Source data:

※ ※ ※

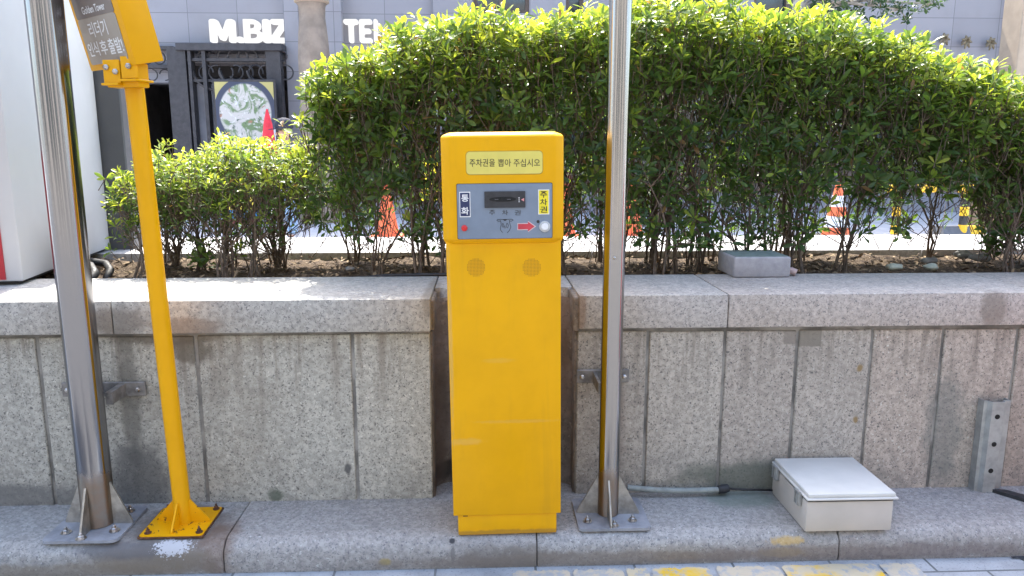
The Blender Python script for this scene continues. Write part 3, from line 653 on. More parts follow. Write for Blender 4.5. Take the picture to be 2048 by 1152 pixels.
# ------------------------------------------------------------------ person behind the low hedge
def skin(nodes, edges, name, mat, parent, levels=2):
    me = bpy.data.meshes.new(name); me.from_pydata([n[:3] for n in nodes], edges, []); ob = bpy.data.objects.new(name, me); col.objects.link(ob)
    ob.modifiers.new('s', 'SKIN'); ob.modifiers.new('u', 'SUBSURF').levels = levels
    sv_ = me.skin_vertices[0].data
    for i, n in enumerate(nodes): sv_[i].radius = (n[3], n[4] if len(n) > 4 else n[3])
    sv_[0].use_root = True
    dg = bpy.context.evaluated_depsgraph_get(); dg.update(); m2 = bpy.data.meshes.new_from_object(ob.evaluated_get(dg))
    v = [x.co[:] for x in m2.vertices]; f = [tuple(x.vertices) for x in m2.polygons]
    bpy.data.objects.remove(ob); bpy.data.meshes.remove(m2)
    return build(name, MB().add(v, f), mat, parent, 180, world=False)
def person():
    c = aty(572, 270, 10.4); r = thing('person', (c.x, 10.4, 0), 'person in dark cap, blue top and light jeans behind the low hedge', 'person'); r.rotation_euler.z = R(-75)
    zh = c.z + .02; k = zh / 1.56      # head centre height
    S = lambda *t: (t[0] * k, t[1] * k, t[2] * k) + tuple(q_ * k for q_ in t[3:])
    body = [S(0, 0, .92, .15, .11), S(0, .01, 1.12, .13, .10), S(0, 0, 1.32, .165, .10), S(0, -.01, 1.43, .06, .06), S(0, -.02, 1.50, .055, .06), S(0, -.03, 1.56, .078, .095), S(0, -.025, 1.64, .075, .09),
            S(.18, 0, 1.37, .055), S(.23, .02, 1.12, .043), S(.24, -.05, .90, .034), S(.245, -.07, .82, .03, .02), S(-.18, 0, 1.37, .055), S(-.23, .02, 1.12, .043), S(-.22, -.10, .93, .034), S(-.215, -.14, .86, .03, .02),
            S(.09, 0, .84, .085), S(.10, -.01, .48, .06), S(.10, .02, .10, .042), S(.10, -.14, .04, .035), S(-.09, 0, .84, .085), S(-.10, .02, .48, .06), S(-.11, .05, .10, .042), S(-.11, -.11, .04, .035)]
    ed = [(0, 1), (1, 2), (2, 3), (3, 4), (4, 5), (5, 6), (2, 7), (7, 8), (8, 9), (9, 10), (2, 11), (11, 12), (12, 13), (13, 14), (0, 15), (15, 16), (16, 17), (17, 18), (0, 19), (19, 20), (20, 21), (21, 22)]
    for sx, tip in ((1, 10), (-1, 14)):           # fingers and thumb
        b = body[tip]
        for j in range(4):
            body.append((b[0] + sx * .004, b[1] - .03 * k + j * .018 * k, b[2] - .075 * k - (.01 if j in (1, 2) else 0), .008, .008)); ed.append((tip, len(body) - 1))
        body.append((b[0] - sx * .01, b[1] - .045 * k, b[2] - .02 * k, .009, .009)); ed.append((tip, len(body) - 1))
    skinm = plain('skin', (.42, .24, .17), .5)
    skin(body, ed, 'body', skinm, r)
    fc = MB(); fc.tube([S(0, -.105, 1.59)[:3], S(0, -.138, 1.55)[:3], S(0, -.115, 1.535)[:3]], [.008, .014, .010], 8)
    for sx in (1, -1): build('ear', MB().lathe([(.004, -.02), (.016, -.012), (.018, .01), (.006, .024)], S(sx * .082, -.01, 1.56)[:3], 8, sq=1.6), skinm, r, 180, world=False)
    build('nose', fc, skinm, r, 180, world=False)
    for sx in (1, -1): build('eye', MB().lathe([(.002, -.008), (.012, -.004), (.012, .004), (.002, .008)], S(sx * .032, -.113, 1.585)[:3], 10), M['ink'], r, 180, world=False)
    build('mouth', MB().tube([S(-.025, -.107, 1.505)[:3], S(0, -.116, 1.503)[:3], S(.025, -.107, 1.505)[:3]], .005, 6), plain('lips', (.34, .12, .10), .5), r, 180, world=False)
    b2 = [(x, y, z, a + .014, bb + .014) for x, y, z, a, bb in [(n[0], n[1], n[2], n[3], n[4] if len(n) > 4 else n[3]) for n in body]]
    skin([b2[0], b2[1], b2[2], (b2[3][0], b2[3][1], b2[3][2] - .04, .07, .07), b2[7], b2[8], (b2[9][0], b2[9][1], b2[9][2] + .03, .045, .045), b2[11], b2[12], (b2[13][0], b2[13][1], b2[13][2] + .03, .045, .045)],
         [(0, 1), (1, 2), (2, 3), (2, 4), (4, 5), (5, 6), (2, 7), (7, 8), (8, 9)], 'top', plain('dark blue cotton', (.03, .045, .16), .8), r)
    skin([(0, 0, .93 * k, .162, .122), b2[15], b2[16], (b2[17][0], b2[17][1], b2[17][2], .062, .062), b2[19], b2[20], (b2[21][0], b2[21][1], b2[21][2], .062, .062)], [(0, 1), (1, 2), (2, 3), (0, 4), (4, 5), (5, 6)], 'jeans', plain('light denim', (.24, .36, .52), .8), r)
    hr = MB().lathe([(.085, 0), (.098, .05), (.094, .10), (.055, .145), (.01, .155)], S(0, -.02, 1.60)[:3], 20, sq=1.12); build('hair', hr, plain('dark hair', (.02, .017, .015), .6), r, 180, world=False)
    cpb = MB().lathe([(.100, .03), (.106, .06), (.100, .11), (.07, .155), (.01, .172)], S(0, -.022, 1.60)[:3], 24, sq=1.15)
    cpb.prism([(-.085, 0), (-.08, .06), (-.05, .10), (0, .115), (.05, .10), (.08, .06), (.085, 0)], S(0, -.115, 1.635)[:3], (1, 0, 0), (0, -1, -.15), .008)
    build('cap', cpb, plain('dark navy cap', (.02, .022, .04), .8), r, 60, world=False)
    for sx, y0 in ((.10, -.05), (-.11, -.02)): build('shoe', MB().lathe([(.05, 0), (.052, .03), (.045, .07), (.03, .09)], S(sx, y0, 0)[:3], 16, sq=2.4), M['white'], r, 60, world=False)
person()

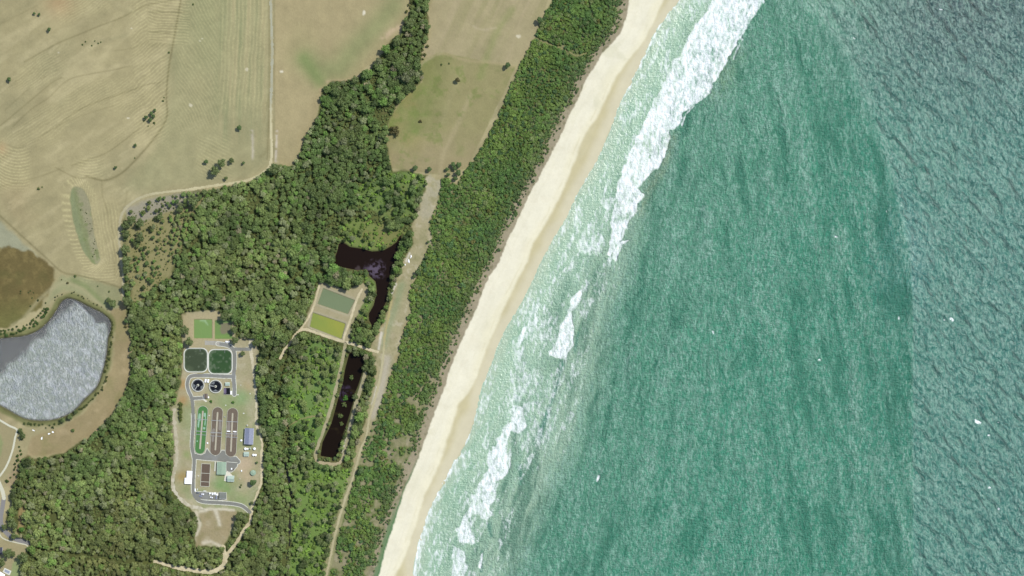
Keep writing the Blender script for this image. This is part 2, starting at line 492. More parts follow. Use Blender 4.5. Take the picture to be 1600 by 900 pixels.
xr2 = (X + Y * 0.45); 
stripe = fbm(xr2, Y * 0.12, 11, 72, 3)
paint(mn, C(168, 160, 122)); paint(mn * sstep(0, 0.7, stripe) * 0.5, C(150, 148, 104)); paint(mn * sstep(0.1, 0.7, -stripe) * 0.4, C(182, 170, 135))
mm_ = region(MEADOW, 1.5, 1.5, 54)
paint(mm_, C(138, 142, 90)); paint(mm_ * sstep(-0.1, 0.6, nB) * 0.6, C(122, 132, 72)); paint(mm_ * sstep(0.0, 0.6, nV) * 0.5, C(150, 140, 90)); paint(mm_ * sstep(0.1, 0.6, nM) * 0.35, C(104, 130, 62))
paint(mm_ * sstep(690, 770, X + 0.30 * Y + 22 * nB) * 0.8, C(156, 150, 108)); paint(mm_ * sstep(0.1, 0.7, stripe) * 0.35, C(150, 146, 100))
paint(mm_ * sstep(190, 262, Y + 30 * nB) * 0.75, C(160, 150, 114)); paint(mm_ * sstep(0.2, 0.7, -nB) * 0.3, C(108, 130, 66))
for L, c_, wd in ((P("735 150 722 180 705 215 692 245 688 275"), C(176, 166, 128), 4), (P("760 30 740 70 722 110 705 150 690 190"), C(160, 156, 112), 5), (P("800 15 780 45 765 80 750 120"), C(140, 150, 92), 6), (P("740 42 752 47 775 44"), C(188, 178, 145), 2), (P("690 82 660 100 655 120"), C(176, 170, 135), 2), (P("660 96 690 84 726 94 770 99 806 104"), C(180, 168, 128), 2.5)):
    paint(np.exp(-((sd_line(X, Y, smooth_line(L, 5), 20) + 2.0 * nC) / wd) ** 2) * 0.5, c_)
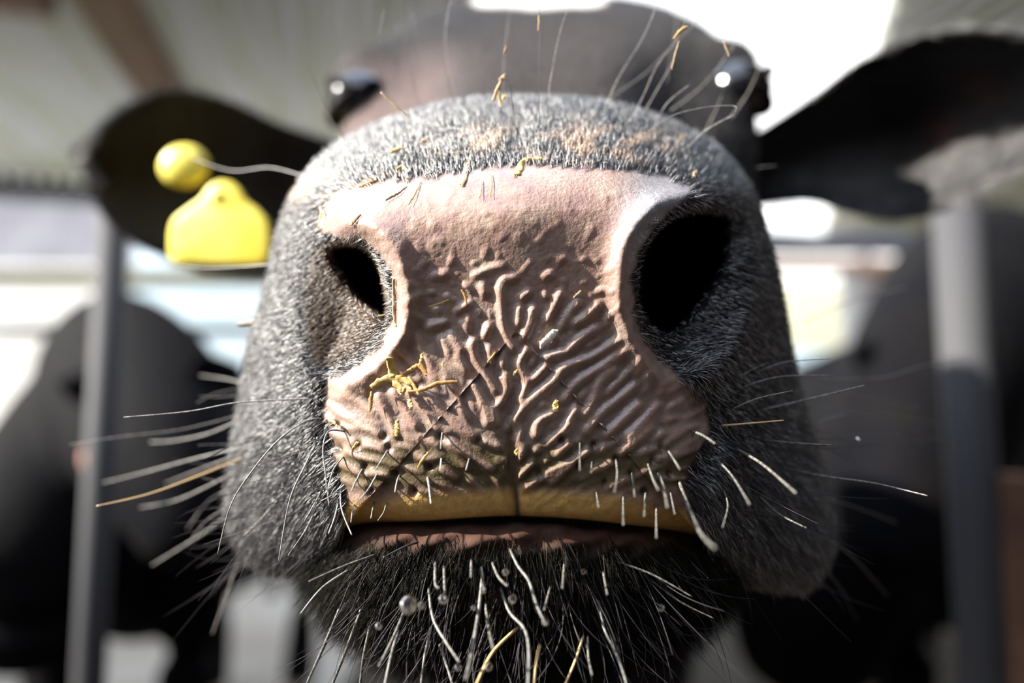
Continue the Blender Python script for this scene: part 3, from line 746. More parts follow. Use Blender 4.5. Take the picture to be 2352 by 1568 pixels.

※ ※ ※

* _WRITTEN PROBLEM_
For the records above, state how many lines include the string "scene", giving the number and nothing else.

* _SOLUTION TO THE PROBLEM_
2